• TASK DESCRIPTION: Transcribe the listing in full, excluding any pictures.

• COLLECTED DATA:
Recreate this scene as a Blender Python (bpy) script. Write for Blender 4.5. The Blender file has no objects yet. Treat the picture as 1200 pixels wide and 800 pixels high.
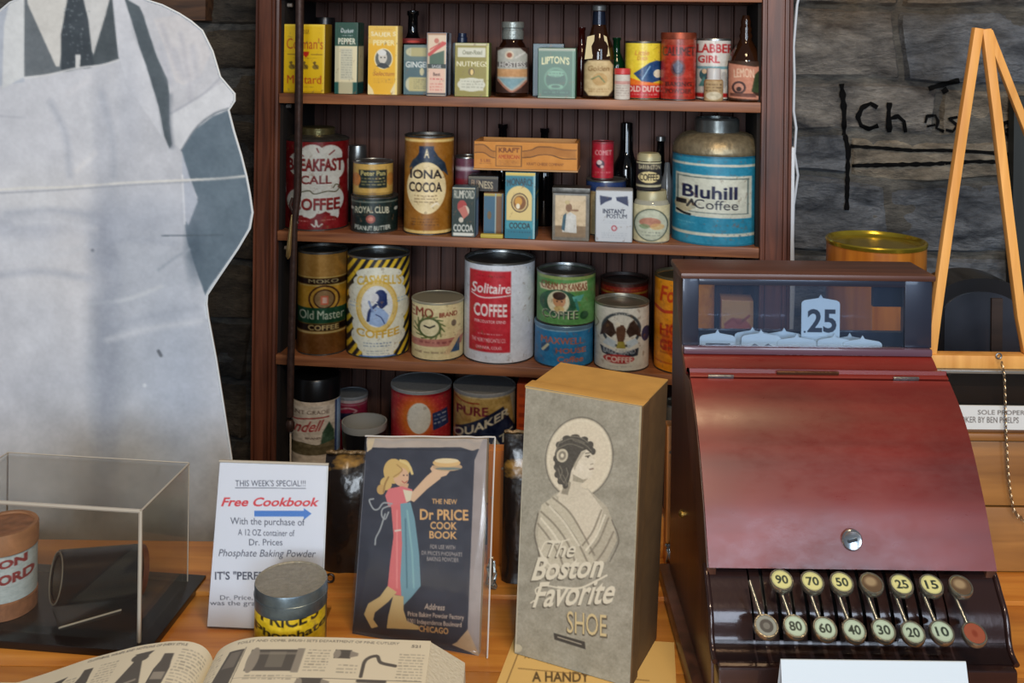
import bpy, bmesh, math, random
import numpy as np
from mathutils import Vector, Matrix, noise
from mathutils.bvhtree import BVHTree

# ------------------------------------------------------------------ camera
F = 1200.0; HOR = 45.0; ROLL = 0.0122; CAMZ = 1.60
scene = bpy.context.scene
COL = scene.collection
cd = bpy.data.cameras.new('camera'); cam = bpy.data.objects.new('camera', cd); COL.objects.link(cam)
cam.matrix_world = Matrix.Translation((0, 0, CAMZ)) @ Matrix.Rotation(math.pi/2, 4, 'X') @ Matrix.Rotation(ROLL, 4, 'Z')
cd.sensor_width = 36; cd.sensor_fit = 'HORIZONTAL'; cd.lens = 36
cd.shift_x = 0.0; cd.shift_y = -(400-HOR)/1200.0
cd.clip_start = 0.02
scene.camera = cam

# ------------------------------------------------------------------ world and light
w = bpy.data.worlds.new('room_air'); scene.world = w; w.use_nodes = True
bg = w.node_tree.nodes['Background']; bg.inputs[0].default_value = (0.56, 0.62, 0.72, 1); bg.inputs[1].default_value = 0.20
def area(name, loc, tgt, sx, sy, power, col):
    l = bpy.data.lights.new(name, 'AREA'); l.shape = 'RECTANGLE'; l.size = sx; l.size_y = sy; l.energy = power; l.color = col
    o = bpy.data.objects.new(name, l); COL.objects.link(o); o.location = loc
    d = Vector(tgt)-Vector(loc); o.rotation_euler = d.to_track_quat('-Z', 'Y').to_euler(); return o
area('window_daylight', (-0.9, -4.6, 2.0), (0.1, 1.6, 1.1), 1.5, 2.2, 165, (0.82, 0.91, 1.0))
area('window_daylight_right', (1.7, -4.4, 2.7), (0.3, 1.6, 1.1), 1.5, 2.6, 122, (0.66, 0.82, 1.0))
area('ceiling_lamp', (0.30, 0.55, 2.8), (0.2, 1.25, 0.96), 0.35, 0.35, 13, (1.0, 0.72, 0.42))
area('track_lamp', (0.15, -0.4, 2.4), (0.1, 1.9, 1.2), 0.14, 0.14, 14, (1.0, 0.83, 0.62))
vs = scene.view_settings; vs.view_transform = 'Standard'; vs.look = 'None'; vs.exposure = -0.12; vs.gamma = 1.0; vs.use_curve_mapping = False

# ------------------------------------------------------------------ photograph <-> place
cR, sR = math.cos(ROLL), math.sin(ROLL)
def ray(px, py):
    u = (px-600)/F; v = (py-HOR)/F
    return u*cR+v*sR, -u*sR+v*cR
def atY(px, py, Y):
    u, v = ray(px, py); return Vector((u*Y, Y, CAMZ-v*Y))
def atZ(px, py, z):
    u, v = ray(px, py); Y = (CAMZ-z)/v; return Vector((u*Y, Y, z))
def proj(p):
    u = p[0]/p[1]; v = (CAMZ-p[2])/p[1]
    return 600+F*(u*cR-v*sR), HOR+F*(u*sR+v*cR)
YAW = math.radians(6.95); SD = 1.88
E_ = Vector((math.cos(YAW), -math.sin(YAW), 0)); N_ = Vector((math.sin(YAW), math.cos(YAW), 0))
O_ = Vector((0, SD, 0))
def S(s, d, z): return O_+E_*s+N_*d+Vector((0, 0, z))
def s_at(px, d, z):                       # where along the shelf a pixel column falls
    lo, hi = -2.5, 2.5
    for _ in range(45):
        m = (lo+hi)/2
        if proj(S(m, d, z))[0] < px: lo = m
        else: hi = m
    return (lo+hi)/2
def z_at(px, py, d):
    z = 1.3
    for _ in range(12):
        s = s_at(px, d, z); p = S(s, d, z); u, v = ray(px, py); z = CAMZ-v*p.y
    return z
SZ = [z_at(620, 0.8, 0), z_at(612, 114.8, 0), z_at(608, 280.5, 0), z_at(550, 427, 0), 0]
SZ[4] = SZ[3]-0.262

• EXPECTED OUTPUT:
Recreate this scene as a Blender Python (bpy) script. Write for Blender 4.5. The Blender file has no objects yet. Treat the picture as 1200 pixels wide and 800 pixels high.
import bpy, bmesh, math, random
import numpy as np
from mathutils import Vector, Matrix, noise
from mathutils.bvhtree import BVHTree

# ------------------------------------------------------------------ camera
F = 1200.0; HOR = 45.0; ROLL = 0.0122; CAMZ = 1.60
scene = bpy.context.scene
COL = scene.collection
cd = bpy.data.cameras.new('camera'); cam = bpy.data.objects.new('camera', cd); COL.objects.link(cam)
cam.matrix_world = Matrix.Translation((0, 0, CAMZ)) @ Matrix.Rotation(math.pi/2, 4, 'X') @ Matrix.Rotation(ROLL, 4, 'Z')
cd.sensor_width = 36; cd.sensor_fit = 'HORIZONTAL'; cd.lens = 36
cd.shift_x = 0.0; cd.shift_y = -(400-HOR)/1200.0
cd.clip_start = 0.02
scene.camera = cam

# ------------------------------------------------------------------ world and light
w = bpy.data.worlds.new('room_air'); scene.world = w; w.use_nodes = True
bg = w.node_tree.nodes['Background']; bg.inputs[0].default_value = (0.56, 0.62, 0.72, 1); bg.inputs[1].default_value = 0.20
def area(name, loc, tgt, sx, sy, power, col):
    l = bpy.data.lights.new(name, 'AREA'); l.shape = 'RECTANGLE'; l.size = sx; l.size_y = sy; l.energy = power; l.color = col
    o = bpy.data.objects.new(name, l); COL.objects.link(o); o.location = loc
    d = Vector(tgt)-Vector(loc); o.rotation_euler = d.to_track_quat('-Z', 'Y').to_euler(); return o
area('window_daylight', (-0.9, -4.6, 2.0), (0.1, 1.6, 1.1), 1.5, 2.2, 165, (0.82, 0.91, 1.0))
area('window_daylight_right', (1.7, -4.4, 2.7), (0.3, 1.6, 1.1), 1.5, 2.6, 122, (0.66, 0.82, 1.0))
area('ceiling_lamp', (0.30, 0.55, 2.8), (0.2, 1.25, 0.96), 0.35, 0.35, 13, (1.0, 0.72, 0.42))
area('track_lamp', (0.15, -0.4, 2.4), (0.1, 1.9, 1.2), 0.14, 0.14, 14, (1.0, 0.83, 0.62))
vs = scene.view_settings; vs.view_transform = 'Standard'; vs.look = 'None'; vs.exposure = -0.12; vs.gamma = 1.0; vs.use_curve_mapping = False

# ------------------------------------------------------------------ photograph <-> place
cR, sR = math.cos(ROLL), math.sin(ROLL)
def ray(px, py):
    u = (px-600)/F; v = (py-HOR)/F
    return u*cR+v*sR, -u*sR+v*cR
def atY(px, py, Y):
    u, v = ray(px, py); return Vector((u*Y, Y, CAMZ-v*Y))
def atZ(px, py, z):
    u, v = ray(px, py); Y = (CAMZ-z)/v; return Vector((u*Y, Y, z))
def proj(p):
    u = p[0]/p[1]; v = (CAMZ-p[2])/p[1]
    return 600+F*(u*cR-v*sR), HOR+F*(u*sR+v*cR)
YAW = math.radians(6.95); SD = 1.88
E_ = Vector((math.cos(YAW), -math.sin(YAW), 0)); N_ = Vector((math.sin(YAW), math.cos(YAW), 0))
O_ = Vector((0, SD, 0))
def S(s, d, z): return O_+E_*s+N_*d+Vector((0, 0, z))
def s_at(px, d, z):                       # where along the shelf a pixel column falls
    lo, hi = -2.5, 2.5
    for _ in range(45):
        m = (lo+hi)/2
        if proj(S(m, d, z))[0] < px: lo = m
        else: hi = m
    return (lo+hi)/2
def z_at(px, py, d):
    z = 1.3
    for _ in range(12):
        s = s_at(px, d, z); p = S(s, d, z); u, v = ray(px, py); z = CAMZ-v*p.y
    return z
SZ = [z_at(620, 0.8, 0), z_at(612, 114.8, 0), z_at(608, 280.5, 0), z_at(550, 427, 0), 0]
SZ[4] = SZ[3]-0.262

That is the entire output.